Dr. Tignor then introduced the main speaker for the evening, Journalist Alison Stewart, whose book “First Class “ had recently been published. Dr. Tignor noted that the school Ms. Stewart described was the school he had attended and from which he and his classmates had graduated and had become academic and business high achievers. Ms. Stewart’s talk was entitled, “Back to the Future: Lessons to be Learned from Dunbar, America’s First Black Public High School”.  Ms. Stewart’s talk was based on her book, First Class, from which she read extensively to augment her story. She said that the legacy of Dunbar was important. Few students today understood that before the Emancipation Proclamation it had been illegal to teach blacks. Myrtilla Miner, a strong white abolitionist, dedicated her life to teaching black women to teach. The Preparatory School for Colored Youth began in 1870 in a church basement with 4 students. Twenty years later, in 1892 the M Street School was established for “colored” children.  Anna Cooper was its first Principal and she fought fiercely to keep the high standards of the curriculum, the teachers and the students.
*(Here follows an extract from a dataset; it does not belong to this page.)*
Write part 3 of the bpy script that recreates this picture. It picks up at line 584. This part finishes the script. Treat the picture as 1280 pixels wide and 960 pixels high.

She believed strongly that education was “the birthright of humanity.” Congress appropriated $500,000, (half of what had been assigned for the Central High School,) and directed municipal architect, Snowden Ashford to design a building for a new black high school. Ashford built a school in the Tudor tradition, copying the style of Hampton Court Palace.

Dunbar High was opened in 1916, named after Paul Dunbar, the poet, whose motto was “never give up”.  One critic later noted that, because of Ashford, “Washington’s black schools were separate but truly equal to their white counterparts.” The Principal continued to have high standards of behavior and had a very strict code of conduct, but the students knew how much their teachers wanted them to succeed. And they were lucky; they may not have been able to eat in white restaurants but they were certainly able to be educated to the highest standards. The architect of school desegregation and had argued the case of Brown vs. the Board of Education before the Supreme Court, Charles Hamilton Houston, was a graduate of Dunbar. In the 1970’s Dunbar lost its footing because so many black families left D.C. The city decided to build a new High School in its place and there was a great deal of discussion amongst the black community as to whether the old building should be torn down. Those in favor of dismantling the building won and in 1977 a new, modern building was erected, with all modern conveniences, such as a football field and a swimming pool. Ms. Stewart ended by saying that unfortunately the school has lost its belief in education and also its ethos of excellence. The students now achieve at the same level as the rest of the country.